#### EXERCISE REQUIREMENTS
Reproduce exactly, with no pictures, each line from the opening of the material down through the line containing "COL = scene.collection".

#### GIVEN MATERIAL
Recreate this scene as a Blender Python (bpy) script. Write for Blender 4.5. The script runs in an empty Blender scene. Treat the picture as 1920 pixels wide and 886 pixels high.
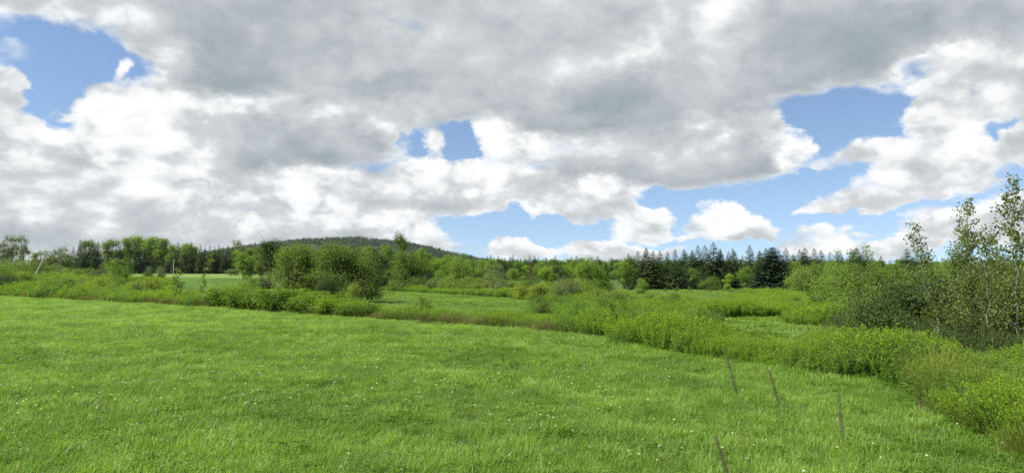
import bpy, math, random
import numpy as np

scene = bpy.context.scene
COL = scene.collection

# ------------------------------------------------------------------ camera
CAM_Z = 1.65
FPX = 1334.0                                   # focal length in photo pixels (1920 wide)
PITCH = math.atan((525 - 443) / FPX)           # eye level lies a little below the middle of the picture
cam_data = bpy.data.cameras.new('camera')
cam_data.sensor_width = 36.0
cam_data.lens = FPX / 1920 * 36.0
cam_data.clip_start = 0.05
cam_data.clip_end = 30000.0
cam_data.dof.use_dof = True
cam_data.dof.focus_distance = 25.0
cam_data.dof.aperture_fstop = 5.0
cam = bpy.data.objects.new('camera', cam_data)
COL.objects.link(cam)
cam.location = (0, 0, CAM_Z)
cam.rotation_euler = (math.pi / 2 + PITCH, 0, 0)
scene.camera = cam

# ------------------------------------------------------------------ exposure
vs = scene.view_settings
vs.view_transform = 'Standard'
vs.look = 'None'
vs.exposure = 0.7
vs.gamma = 1.0
vs.use_curve_mapping = False
scene.cycles.max_bounces = 7
scene.cycles.diffuse_bounces = 3
scene.cycles.glossy_bounces = 2
scene.cycles.transmission_bounces = 4
scene.cycles.transparent_max_bounces = 4
scene.cycles.volume_bounces = 0
scene.cycles.use_denoising = False
scene.cycles.use_adaptive_sampling = True
scene.cycles.adaptive_threshold = 0.008
scene.cycles.adaptive_min_samples = 40
scene.cycles.sample_clamp_indirect = 6.0
scene.cycles.sample_clamp_direct = 5.0

# ------------------------------------------------------------------ sun
SUN_EL = math.radians(50)
SUN_AZ = math.radians(-108)                     # measured from the view direction (+Y), negative = to the left
sd = bpy.data.lights.new('sun', 'SUN')
sd.energy = 5.0
sd.angle = math.radians(1.2)
sd.color = (1.0, 0.95, 0.86)
sun = bpy.data.objects.new('sun', sd)
COL.objects.link(sun)
sun.rotation_euler = (math.pi / 2 - SUN_EL, 0, -SUN_AZ + math.pi)
sun.location = (0, 0, 60)

# ------------------------------------------------------------------ world: blue sky and broken cumulus
world = bpy.data.worlds.new('World')
scene.world = world
world.use_nodes = True
wt = world.node_tree
wt.nodes.clear()
W = wt.nodes.new


def lk(a, b):
    wt.links.new(a, b)


def wmath(op, a, b=None, c=None, clamp=False):
    n = W('ShaderNodeMath'); n.operation = op; n.use_clamp = clamp
    for i, v in enumerate((a, b, c)):
        if v is None: continue
        if isinstance(v, (int, float)): n.inputs[i].default_value = v
        else: lk(v, n.inputs[i])
    return n.outputs[0]


def wvec(op, a, b=None, c=None, out=0):
    n = W('ShaderNodeVectorMath'); n.operation = op
    for i, v in enumerate((a, b, c)):
        if v is None: continue
        if isinstance(v, (tuple, list)): n.inputs[i].default_value = v
        else: lk(v, n.inputs[i])
    return n.outputs[out]


def wrange(v, a, b, lo=0.0, hi=1.0, smooth=True):
    n = W('ShaderNodeMapRange'); n.interpolation_type = 'SMOOTHSTEP' if smooth else 'LINEAR'
    lk(v, n.inputs[0])
    n.inputs[1].default_value = a; n.inputs[2].default_value = b
    n.inputs[3].default_value = lo; n.inputs[4].default_value = hi
    return n.outputs[0]


def wmix(f, a, b):
    n = W('ShaderNodeMix'); n.data_type = 'RGBA'
    lk(f, n.inputs[0])
    for v, s in ((a, n.inputs[6]), (b, n.inputs[7])):
        if isinstance(v, (tuple, list)): s.default_value = (*v[:3], 1)
        else: lk(v, s)
    return n.outputs[2]


def wnoise(vec, scale, detail, rough=0.55, lac=2.0, dist=0.0):
    n = W('ShaderNodeTexNoise'); n.noise_dimensions = '3D'
    lk(vec, n.inputs['Vector'])
    n.inputs['Scale'].default_value = scale; n.inputs['Detail'].default_value = detail
    n.inputs['Roughness'].default_value = rough; n.inputs['Lacunarity'].default_value = lac
    n.inputs['Distortion'].default_value = dist
    return n


def sky_dir(x, y):
    """azimuth, elevation of a direction given on the photograph"""
    r, u = (x - 960) / FPX, (443 - y) / FPX
    Y = math.cos(PITCH) - u * math.sin(PITCH)
    Z = math.sin(PITCH) + u * math.cos(PITCH)
    return math.atan2(r, Y), math.asin(Z / math.sqrt(r * r + Y * Y + Z * Z))


# cloud layout: x, y, rx, ry (sky directions, in photo pixels), softness, coverage (-1 clear .. 1 full), thickness (0 thin and sunlit .. 1 deep and grey)
CLOUDS = [
    # x, y, rx, ry, softness, coverage, thickness, shading from sunlit top to shaded base
    # broad deck and its mottled greys
    (450, 85, 360, 110, .9, 1, .66, .06), (400, 100, 130, 50, 1, 1, .80, .05), (860, 110, 260, 90, 1, 1, .56, .05), (700, 40, 160, 40, 1, 1, .48, 0), (640, 150, 130, 40, 1, 1, .62, .05),
    (1150, 130, 300, 110, 1, 1, .46, .05), (1560, 95, 250, 90, 1, 1, .66, .05), (1600, 60, 120, 40, 1, 1, .80, 0), (1880, 45, 110, 70, 1, 1, .72, 0), (1350, 60, 90, 60, 1, 1, .30, .1),
    (1190, 105, 70, 26, 1, 1, .16, .1), (1150, 25, 130, 26, 1, 1, .40, 0), (980, 70, 110, 40, 1, 1, .62, 0), (160, 25, 120, 30, 1, 1, .16, .1), (300, 130, 60, 50, 1, 1, .30, .1),
    (700, 210, 260, 30, 1, 1, .34, .1), (560, 190, 130, 26, 1, 1, .52, .05),
    # openings of blue
    (90, 108, 150, 62, .6, -1, .1, 0), (205, 160, 105, 46, .7, -1.2, .1, 0), (80, 200, 110, 42, .7, -1.2, .1, 0), (270, 182, 50, 18, .8, -.8, .1, 0), (20, 60, 60, 30, .9, -.7, .1, 0),
    (90, 262, 60, 16, 1, -.35, .15, 0), (122, 278, 26, 20, 1, -.4, .1, 0),
    (754, 284, 60, 32, .7, -1.3, .1, 0), (868, 278, 60, 36, .7, -1.3, .1, 0), (718, 304, 54, 20, .8, -1.2, .1, 0), (545, 338, 50, 16, 1, -.8, .1, 0),
    (1490, 228, 74, 36, .7, -1.2, .1, 0), (1580, 245, 95, 60, .6, -1, .1, 0), (1670, 230, 55, 64, .7, -1, .1, 0), (1660, 285, 60, 40, .7, -1, .1, 0),
    (1335, 385, 210, 46, .6, -1, .1, 0), (1520, 345, 130, 64, .6, -1, .1, 0), (1590, 310, 80, 32, .7, -1, .1, 0), (1700, 410, 270, 44, .6, -1, .1, 0),
    (1850, 262, 62, 56, .6, -1.2, .1, 0), (1772, 104, 46, 18, 1, -.8, .1, 0), (1722, 130, 36, 26, 1, -.7, .1, 0), (1690, 160, 30, 20, 1, -.5, .1, 0), (1860, 350, 100, 40, .7, -1, .1, 0),
    (960, 432, 200, 40, .6, -1.2, .1, 0), (1215, 372, 64, 54, .7, -.9, .1, 0), (1290, 440, 130, 44, .7, -1, .1, 0), (900, 474, 150, 24, .7, -.7, .1, 0),
    (1470, 470, 190, 34, .7, -.9, .1, 0), (1720, 475, 190, 30, .7, -.8, .1, 0),
    # left edge puffs, small scraps
    (8, 165, 38, 42, .8, 1, .12, .2), (24, 245, 76, 44, .7, 1, .16, .25), (222, 136, 20, 32, 1.1, .45, .05, 0), (112, 212, 24, 12, 1, .3, .1, 0),
    # the bright heap of cumulus on the left, from back to front
    (350, 210, 110, 44, 0.7, 1, 0.13, 0.23), (210, 222, 90, 44, 0.6, 1, 0.11, 0.23), (480, 208, 100, 26, 0.9, 1, 0.13, 0.19), (620, 232, 100, 30, 0.9, 1, 0.19, 0.22), (690, 246, 44, 22, 0.8, 1, 0.19, 0.27),
    (520, 268, 210, 56, 0.8, 1, 0.74, 0.12), (430, 275, 110, 44, 1, 1, 0.5, 0.1), (640, 262, 90, 30, 0.9, 1, 0.66, 0.1),
    (120, 290, 120, 42, 0.7, 1, 0.19, 0.31), (270, 262, 120, 50, 0.7, 1, 0.1, 0.21), (330, 315, 110, 36, 0.8, 1, 0.23, 0.31), (40, 320, 80, 38, 0.7, 1, 0.23, 0.33), (200, 335, 100, 38, 0.7, 1, 0.21, 0.33),
    (440, 345, 100, 26, 0.8, 1, 0.25, 0.29), (560, 352, 70, 26, 0.7, 1, 0.19, 0.31), (640, 335, 70, 30, 0.7, 1, 0.17, 0.29), (100, 375, 110, 34, 0.7, 1, 0.29, 0.35), (290, 375, 110, 34, 0.7, 1, 0.25, 0.33), (680, 356, 56, 34, 0.7, 1, 0.23, 0.33),
    (400, 385, 90, 28, 0.8, 1, 0.31, 0.31), (510, 385, 90, 30, 0.7, 1, 0.23, 0.33), (610, 390, 70, 32, 0.7, 1, 0.25, 0.35), (20, 410, 110, 34, 0.8, 1, 0.33, 0.33), (160, 415, 110, 30, 0.8, 1, 0.33, 0.33), (330, 410, 80, 20, 1, 1, 0.46, 0.1),
    (450, 425, 120, 26, 0.8, 1, 0.27, 0.31), (600, 428, 110, 24, 0.8, 1, 0.27, 0.33), (700, 405, 70, 28, 0.8, 1, 0.23, 0.31), (110, 452, 200, 20, 0.9, 1, 0.5, 0.08), (320, 452, 160, 18, 0.9, 1, 0.43, 0.19), (740, 430, 90, 34, 0.7, 1, 0.17, 0.29), (800, 450, 60, 22, 0.8, 0.9, 0.19, 0.27),
    # the deep grey cloud in the middle and its bright flanks
    (1150, 222, 260, 60, .85, 1, .86, .14), (1120, 245, 150, 30, 1, 1, .98, .05), (1270, 205, 140, 56, 1, 1, .60, .1), (1000, 200, 80, 50, 1, 1, .54, .1),
    (932, 258, 42, 44, .8, 1, .04, .14), (985, 286, 66, 34, .9, 1, .03, .16), (1060, 284, 90, 28, 1, 1, .26, .2), (812, 266, 24, 26, 1, .8, .2, .1),
    (735, 352, 66, 38, .7, 1, .12, .26), (800, 336, 76, 42, .6, 1, .06, .2), (885, 350, 85, 44, .6, 1, .05, .2), (950, 372, 110, 26, .8, 1, .34, .22), (1010, 335, 60, 40, .8, 1, .26, .2),
    (1240, 322, 210, 36, .75, 1, .62, .12), (1190, 272, 130, 32, 1, 1, .30, .15), (1345, 258, 90, 46, .8, 1, .14, .22), (1420, 290, 78, 52, .8, 1, .68, .16), (1300, 300, 70, 36, 1, 1, .44, .15),
    (1500, 284, 38, 38, .6, 1, .06, .2), (1455, 248, 30, 34, .9, 1, .16, .15),
    (1115, 370, 82, 42, .6, 1, .10, .24), (1090, 398, 84, 18, .8, 1, .30, .16), (1020, 402, 34, 10, .9, .8, .1, .1),
    # right arm of cloud
    (1840, 150, 130, 84, .7, 1, .22, .16), (1850, 112, 66, 44, .8, 1, .08, .2), (1765, 215, 66, 84, .6, 1, .14, .18), (1830, 205, 70, 26, .9, 1, .32, .12), (1905, 278, 48, 36, .7, 1, .24, .24),
    (1625, 285, 86, 32, .6, 1, .16, .22), (1555, 305, 28, 16, .9, .8, .1, .1), (1700, 320, 95, 44, .6, 1, .18, .22), (1800, 315, 95, 44, .6, 1, .18, .22), (1640, 362, 95, 36, .6, 1, .16, .2),
    (1560, 388, 66, 20, .8, 1, .14, .16), (1760, 354, 80, 22, .9, 1, .28, .2),
    # low cumulus above the trees
    (1355, 412, 72, 34, .5, 1, .06, .22), (1420, 428, 56, 22, .6, 1, .12, .24), (1360, 442, 100, 9, .8, 1, .34, .08),
    (1540, 456, 80, 34, .5, 1, .08, .2), (1660, 462, 90, 26, .7, 1, .2, .2), (1800, 425, 110, 42, .7, 1, .2, .2), (1900, 400, 66, 42, .8, 1, .25, .2),
    (955, 458, 46, 24, .5, 1, .06, .22), (1008, 470, 46, 13, .7, 1, .14, .2), (1110, 464, 66, 20, .6, 1, .14, .22), (1205, 422, 64, 28, .6, 1, .12, .22), (1200, 472, 90, 14, .8, 1, .22, .2),
]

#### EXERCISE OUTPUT
Recreate this scene as a Blender Python (bpy) script. Write for Blender 4.5. The script runs in an empty Blender scene. Treat the picture as 1920 pixels wide and 886 pixels high.
import bpy, math, random
import numpy as np

scene = bpy.context.scene
COL = scene.collection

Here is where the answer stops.